§ DIRECTIVE
Return the records from the first line through the line containing "random.seed(7)", and leave out the pictures.

>> START EXTRACTED INFORMATION

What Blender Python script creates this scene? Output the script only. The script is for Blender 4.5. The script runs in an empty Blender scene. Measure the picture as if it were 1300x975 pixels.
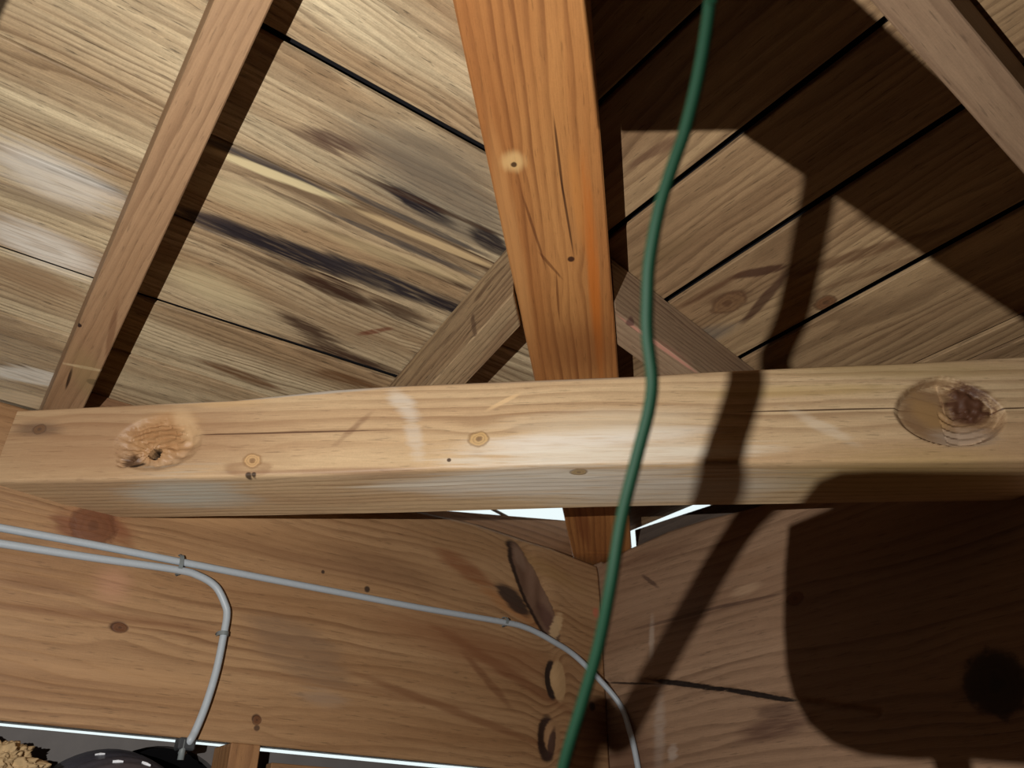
import bpy, bmesh, math, random
import numpy as np
from mathutils import Vector, Matrix, noise as mnoise

SC = bpy.context.scene
COL = SC.collection
random.seed(7)

# ------------------------------------------------------------------ camera
F = 1040.0
PITCH = math.radians(31.7)
cam = bpy.data.objects.new('camera', bpy.data.cameras.new('camera'))
COL.objects.link(cam)
cam.location = (0, 0, 0)
cam.rotation_euler = (math.radians(90) + PITCH, 0, 0)
cam.data.sensor_width = 36.0
cam.data.lens = 36.0 * F / 1300.0
cam.data.clip_start = 0.01
cam.data.dof.use_dof = True
cam.data.dof.focus_distance = 1.1
cam.data.dof.aperture_fstop = 9.5
SC.camera = cam

# ------------------------------------------------------------------ daylight outside
w = bpy.data.worlds.new('sky')
SC.world = w
w.use_nodes = True
w.node_tree.nodes['Background'].inputs[0].default_value = (0.86, 0.97, 0.98, 1)
w.node_tree.nodes['Background'].inputs[1].default_value = 1.0

# ------------------------------------------------------------------ work lamp light, exposure
LAMP = np.array([-0.25, 0.0, 0.04])
ld = bpy.data.lights.new('lamp_light', 'SPOT')
ld.energy = 46.0
ld.color = (1.0, 0.965, 0.92)
ld.shadow_soft_size = 0.0009
ld.spot_size = math.radians(150)
ld.spot_blend = 1.0
lo = bpy.data.objects.new('lamp_light', ld)
COL.objects.link(lo)
lo.location = LAMP
LAMP_AIM = np.array([0.02, 1.0, 0.62])
lo.rotation_euler = Vector(LAMP_AIM - LAMP).to_track_quat('-Z', 'Y').to_euler()

SC.view_settings.view_transform = 'Standard'
SC.view_settings.look = 'None'
SC.view_settings.exposure = 0.0
SC.view_settings.gamma = 1.0
SC.view_settings.use_curve_mapping = False

# ------------------------------------------------------------------ geometry frame
A = lambda *a: np.array(a, float)
unit = lambda v: v / np.linalg.norm(v)
fw = A(0, math.cos(PITCH), math.sin(PITCH)); upv = A(0, -math.sin(PITCH), math.cos(PITCH))
def ray(x, y): return fw + A(1, 0, 0) * (x - 650) / F - upv * (y - 487.5) / F
def hit(x, y, n, p0): r = ray(x, y); return r * ((np.array(p0) @ n) / (r @ n))
def az(a): a = math.radians(a); return A(math.sin(a), math.cos(a), 0)
Z = A(0, 0, 1)
L = az(52.1); R = az(-37.9); B = az(7.1)     # along left plate, along right plate, diagonal towards the corner
P1 = hit(135, 656, Z, (0, 0, .44))
C = hit(762, 745, R, P1)                     # the corner where the two plates meet
TS = .2236                                   # roof slope
ZC = .571                                    # underside of the rafters above the corner
HB = .095                                    # rafter depth: sheathing lies this far above
def W(u, o, z=0.0): return A(C[0], C[1], 0) + L * u + R * o + Z * z   # u along L, o along R
nLp = R * TS + Z; nRp = L * TS + Z
def pl_left(off): return nLp, A(C[0], C[1], ZC + off)
def pl_right(off): return nRp, A(C[0], C[1], ZC + off)
PLATE_L = (R, P1); PLATE_R = (L, C)
BOARD_L = pl_left(HB); BOARD_R = pl_right(HB)
dirL = unit(R - Z * TS); dirR = unit(L - Z * TS); dirH = unit(B - Z * TS / math.sqrt(2))

# ------------------------------------------------------------------ object helpers
def link(name, me, mat=None, parent=None, M=None):
    o = bpy.data.objects.new(name, me)
    COL.objects.link(o)
    if mat: me.materials.append(mat)
    if M is not None: o.matrix_world = M
    if parent:
        o.parent = parent
        o.matrix_parent_inverse = parent.matrix_world.inverted()
    return o
def tag(o, label, cat, group=None):
    o['label'] = label; o['category'] = cat
    if group: o['group'] = group
    return o
def struct(o): o['kind'] = 'structure'; return o
def empty(name, loc):
    o = bpy.data.objects.new(name, None); COL.objects.link(o); o.location = loc
    o.empty_display_size = .05
    bpy.context.view_layer.update()
    return o
def frame(origin, x, y):
    x = unit(x); z = unit(np.cross(x, y)); y = np.cross(z, x)
    M = Matrix.Identity(4)
    for i in range(3):
        M[i][0] = x[i]; M[i][1] = y[i]; M[i][2] = z[i]; M[i][3] = origin[i]
    return M
def local(M, P):
    return np.array(M.inverted() @ Vector(P))
def mesh(name, vs, fs, smooth=False):
    me = bpy.data.meshes.new(name)
    me.from_pydata([tuple(map(float, v)) for v in vs], [], fs)
    me.validate(); me.update()
    bm = bmesh.new(); bm.from_mesh(me); bmesh.ops.recalc_face_normals(bm, faces=bm.faces); bm.to_mesh(me); bm.free()
    if smooth:
        for p in me.polygons: p.use_smooth = True
    return me

def box_mesh(name, pts, bevel=0.0):
    """pts: 8 corners, first four one end, last four the other end (same order)"""
    me = mesh(name, pts, [(0,1,2,3),(4,7,6,5),(0,4,5,1),(1,5,6,2),(2,6,7,3),(3,7,4,0)])
    if bevel:
        bm = bmesh.new(); bm.from_mesh(me)
        bmesh.ops.bevel(bm, geom=bm.edges[:], offset=bevel, segments=1, affect='EDGES', profile=.5)
        bm.to_mesh(me); bm.free()
    return me
def box_world(name, corners, M, mat, parent=None, bevel=0.0):
    return link(name, box_mesh(name, [local(M, c) for c in corners], bevel), mat, parent, M)

def loft(name, rings, closed_ends=True, smooth=False):
    """rings: list of lists of 3D points, each ring closed"""
    n = len(rings[0]); vs = [p for r in rings for p in r]; fs = []
    for i in range(len(rings) - 1):
        for j in range(n):
            k = (j + 1) % n
            fs.append((i*n+j, i*n+k, (i+1)*n+k, (i+1)*n+j))
    if closed_ends:
        fs.append(tuple(range(n))); fs.append(tuple((len(rings)-1)*n + j for j in reversed(range(n))))
    return mesh(name, vs, fs, smooth)

def smooth_path(pts, n=12):
    """Catmull-Rom through points"""
    P = [np.array(p, float) for p in pts]; P = [2*P[0]-P[1]] + P + [2*P[-1]-P[-2]]
    out = []
    for i in range(1, len(P) - 2):
        for k in range(n):
            t = k / n; a, b, c, d = P[i-1:i+3]
            out.append(.5*((2*b)+(-a+c)*t+(2*a-5*b+4*c-d)*t*t+(-a+3*b-3*c+d)*t**3))
    out.append(P[-2]); return out
def tube_mesh(name, path, r, seg=12, flat=1.0, ref=None):
    rings = []
    prev = None
    for i, p in enumerate(path):
        t = unit(path[min(i+1, len(path)-1)] - path[max(i-1, 0)])
        a = ref if ref is not None else (prev if prev is not None else A(.3, .5, .81))
        s = np.cross(t, a)
        if np.linalg.norm(s) < 1e-4: s = np.cross(t, A(1, 0, 0))
        s = unit(s); q = np.cross(s, t); prev = q
        rr = r[i] if hasattr(r, '__len__') else r
        rings.append([p + s*math.cos(2*math.pi*k/seg)*rr + q*math.sin(2*math.pi*k/seg)*rr*flat for k in range(seg)])
    return loft(name, rings, True, True)

# ------------------------------------------------------------------ materials
def lin(c):
    return tuple((x/255/12.92 if x/255 <= .04045 else ((x/255+.055)/1.055)**2.4) for x in c)

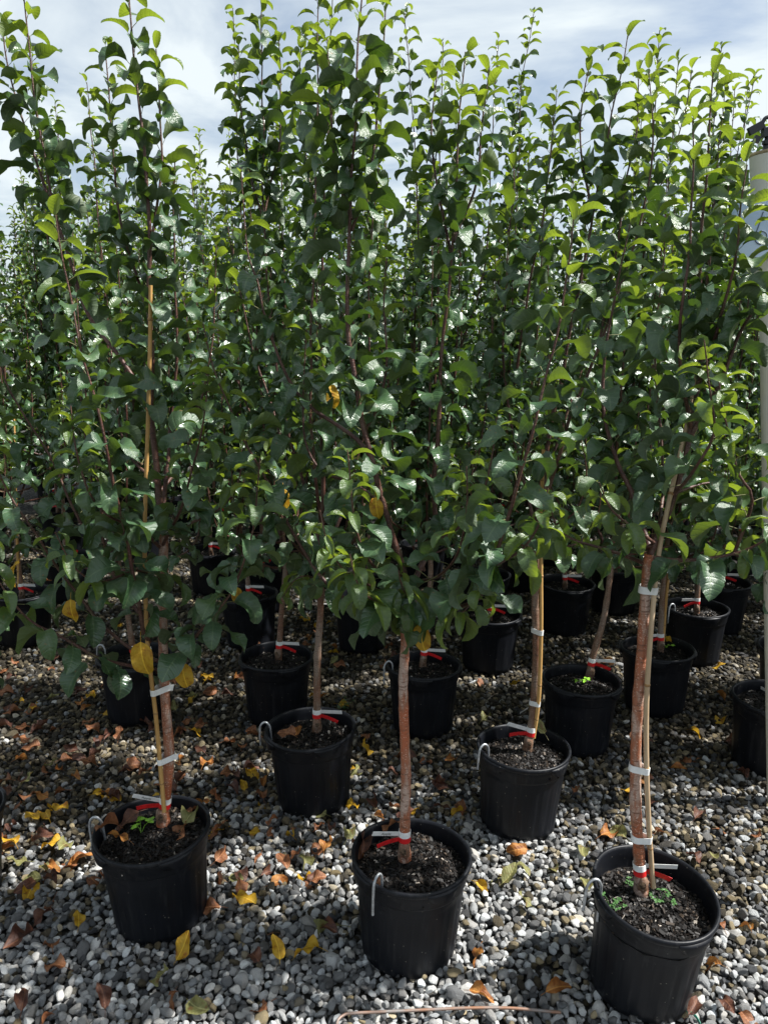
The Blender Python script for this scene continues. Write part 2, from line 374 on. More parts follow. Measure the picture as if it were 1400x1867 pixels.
def gravel_points():
    P = []; SC = []
    def layer(y0, y1, sp, zc, zj, keep, rmin, rmax):
        rows = np.arange(y0, y1, sp * 0.87)
        for i, y in enumerate(rows):
            w = 0.56 * y + 0.40
            xs = np.arange(-w, w, sp) + (sp / 2 if i % 2 else 0)
            xs = xs[rng.random(len(xs)) < keep]; m = len(xs)
            p = np.stack([xs + rng.normal(0, sp * 0.23, m), y + rng.normal(0, sp * 0.23, m), zc + rng.normal(0, zj, m)], 1)
            r = rng.uniform(rmin, rmax, m) * np.where(rng.random(m) < 0.05, rng.uniform(1.2, 1.65, m), 1)
            s = np.stack([r * rng.uniform(0.95, 1.5, m), r * rng.uniform(0.75, 1.1, m), r * rng.uniform(0.6, 0.9, m)], 1)
            P.append(p); SC.append(s)
    layer(0.75, 3.6, 0.0215, -0.010, 0.003, 1.0, 0.0085, 0.0140)
    layer(0.75, 3.6, 0.0260, 0.004, 0.004, 0.66, 0.0095, 0.0170)
    layer(3.6, 8.0, 0.0260, -0.005, 0.004, 1.0, 0.010, 0.0170)
    return np.concatenate(P), np.concatenate(SC)
gp, gs = gravel_points(); N = len(gp)
me = bpy.data.meshes.new('gravel'); me.vertices.add(N); me.vertices.foreach_set('co', gp.astype(np.float32).ravel())
def pattr(nm, ty, arr, key):
    a = me.attributes.new(nm, ty, 'POINT'); a.data.foreach_set(key, arr.ravel())
pattr('scl', 'FLOAT_VECTOR', gs.astype(np.float32), 'vector')
rot = np.stack([rng.normal(0, 0.45, N), rng.normal(0, 0.45, N), rng.uniform(0, 6.283, N)], 1)
pattr('rot', 'FLOAT_VECTOR', rot.astype(np.float32), 'vector')
pattr('idx', 'INT', rng.integers(0, 18, N).astype(np.int32), 'value')
# ochre algae drifts among the pots, plus row shade painted in as darker stones
drift = np.array([noise.noise(Vector((p[0] * 1.3, p[1] * 1.3, 3.0))) for p in gp])
stain_shade = np.clip((gp[:, 1] - 1.95) * 0.75 + drift * 0.5, 0.0, 0.86)
hue = rng.random(N) * 0.60; hue = np.where(rng.random(N) < 0.045, rng.uniform(0.68, 0.95, N), hue)
hue = np.where(rng.random(N) < stain_shade, rng.uniform(0.70, 1.0, N), hue)
shade = np.clip(rng.beta(1.35, 1.15, N) - 0.85 * stain_shade * rng.random(N), 0, 1)  # stones darken further in, imitating shade under the rows
pattr('hue', 'FLOAT', hue.astype(np.float32), 'value'); pattr('shade', 'FLOAT', shade.astype(np.float32), 'value')
gravel = link('gravel', me); me.materials.append(STONE)
tag(gravel, 'loose grey crushed gravel covering the whole ground', 'gravel', kind='stuff')
ng = bpy.data.node_groups.new('scatter_gravel', 'GeometryNodeTree')
ng.interface.new_socket('Geometry', in_out='INPUT', socket_type='NodeSocketGeometry')
ng.interface.new_socket('Geometry', in_out='OUTPUT', socket_type='NodeSocketGeometry')
gi, go = ng.nodes.new('NodeGroupInput'), ng.nodes.new('NodeGroupOutput')
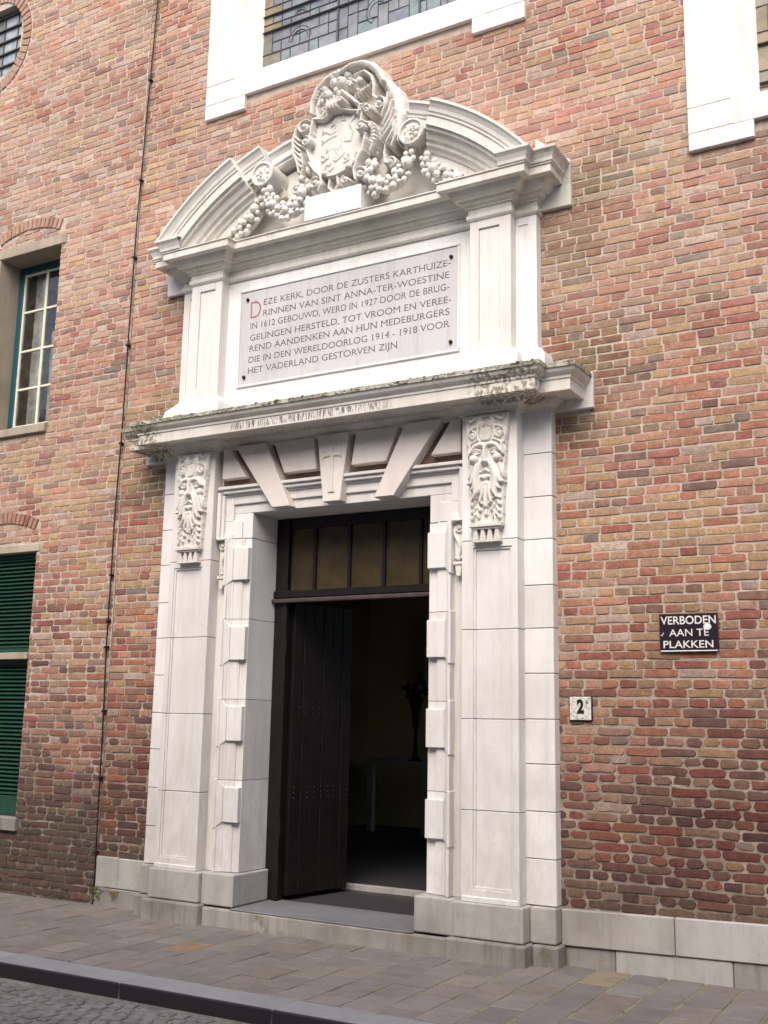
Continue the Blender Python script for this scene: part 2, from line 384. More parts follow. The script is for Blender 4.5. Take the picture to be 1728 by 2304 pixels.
# ---------------------------------------------------------------- brick walls
PAL = dict(salmon=(.52, .25, .165), orange=(.47, .185, .105), red=(.37, .10, .078), pink=(.50, .305, .23), tan=(.50, .335, .205), yellow=(.55, .375, .185),
           greybrown=(.31, .205, .15), purple=(.13, .07, .072), brown=(.23, .125, .092), green=(.17, .18, .155), pale=(.58, .47, .40), dred=(.25, .078, .066))
def brick_tone(x, z, rnd, house):
    n1 = noise.noise(Vector((x * .9, 3.1, z * .9))); n2 = noise.noise(Vector((x * 1.7, 9.2, z * 1.7)))
    wt = dict(salmon=26, orange=13, red=9, pink=14, tan=14, yellow=9, greybrown=5, purple=1.2, brown=5, green=1.0, pale=5, dred=3)
    if house: wt.update(salmon=26, orange=11, red=6, pink=20, greybrown=12, tan=14, pale=9)
    if n1 > .05: wt['tan'] *= 3; wt['yellow'] *= 3; wt['salmon'] *= .6
    if not house and 2.45 < z < 2.95: wt['yellow'] *= 4; wt['tan'] *= 2.5
    if z > 4.5: wt['red'] *= 1.5; wt['pink'] *= 1.8; wt['dred'] *= 1.5; wt['pale'] *= 2; wt['green'] *= 1.4
    if n2 > .15: wt['red'] *= 2; wt['orange'] *= 1.6
    low = max(0, min(1, (2.35 - z + n1 * .6) / 1.7))
    wt['brown'] += 26 * low; wt['dred'] += 22 * low; wt['purple'] += 22 * low * low; wt['greybrown'] += 7 * low; wt['green'] *= 1 - low; wt['yellow'] *= 1 - .6 * low
    for k in ('salmon', 'pink', 'pale', 'tan', 'yellow'): wt[k] *= 1 - .72 * low
    c = Vector(PAL[rnd.choices(list(wt), list(wt.values()))[0]])
    mean = Vector((.49, .30, .22)).lerp(Vector((.155, .070, .062)), low); c = c.lerp(mean, .26 + .30 * low)
    n3 = noise.noise(Vector((x * .55 + 20, 1.1, z * .8))) + .6 * noise.noise(Vector((x * 2.3, 5.1, z * 2.3)))
    s = (.91 + .26 * n3) * rnd.uniform(.86, 1.14) * (1.0 - .18 * low)
    base = max(0, min(1, ((1.15 if house else .72) - z + n2 * .3) / .5))
    c = c * s; g = Vector((.075, .065, .05)); c = c.lerp(g, .66 * base)
    # moss and soot stains round the cornice ends
    for sx, sz, r_ in ((1.95, 3.95, .38), (1.9, 3.5, .25), (-1.95, 3.45, .3), (-1.9, 3.95, .33), (1.98, 5.25, .42), (1.85, 4.75, .3), (-2.3, 8.1, .35), (-1.85, 5.1, .2)):
        d = math.hypot((x - sx), (z - sz) * .9) / r_
        if d < 1: c = c.lerp(Vector((.13, .115, .055)), .75 * (1 - d) + .1 * rnd.random())
    return (*c, 1)
def brick_geo(x0, x1, z0, z1, rnd, house, dep, rough=1.0):
    hi_ = max(0, min(1, ((z0 + z1) / 2 - 1.0) / 2.2))
    cx, cz, hw, hh = (x0 + x1) / 2, (z0 + z1) / 2, (x1 - x0) / 2, (z1 - z0) / 2
    cr = min(.35, rnd.uniform(.10, .32 - .14 * hi_) * rough)
    pts = [(-1, -1 + cr * 2), (-1, 0), (-1, 1 - cr * 2), (-1 + cr * hh / hw * 1.4, 1), (0, 1), (1 - cr * hh / hw * 1.4, 1), (1, 1 - cr * 2), (1, 0), (1, -1 + cr * 2), (1 - cr * hh / hw * 1.4, -1), (0, -1), (-1 + cr * hh / hw * 1.4, -1)]
    j = .0026 * rough; a = rnd.uniform(-.012, .012) * rough
    o = [(cx + px * hw + rnd.uniform(-j, j), cz + pz * hh + rnd.uniform(-j, j) + a * px * hw) for px, pz in pts][::-1]
    pr = rnd.uniform(-.002, .003) + .0022 * hi_ + (rnd.uniform(.001, .003) if rnd.random() < .1 else 0); pr = min(pr, .0045)
    v = [(x, .0105, z) for x, z in o]
    q = .0045 - .0022 * hi_
    for x, z in o:
        dx, dz = cx - x, cz - z; l = math.hypot(dx, dz); v.append((x + (q if dx > 0 else -q) * min(1, abs(dx) / .01), pr + rnd.uniform(0, .0012), z + (q * .8 if dz > 0 else -q * .8) * min(1, abs(dz) / .01)))
    v.append((cx, pr - .001, cz)); n = 12; f = []
    for i in range(n): k = (i + 1) % n; f.append((i, k, n + k, n + i)); f.append((n + i, n + k, 2 * n))
    return v, f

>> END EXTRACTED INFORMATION

§ RIGHT ANSWER
What Blender Python script creates this scene? Output the script only. The script is for Blender 4.5. The script runs in an empty Blender scene. Measure the picture as if it were 1300x975 pixels.
import bpy, bmesh, math, random
import numpy as np
from mathutils import Vector, Matrix, noise as mnoise

SC = bpy.context.scene
COL = SC.collection
random.seed(7)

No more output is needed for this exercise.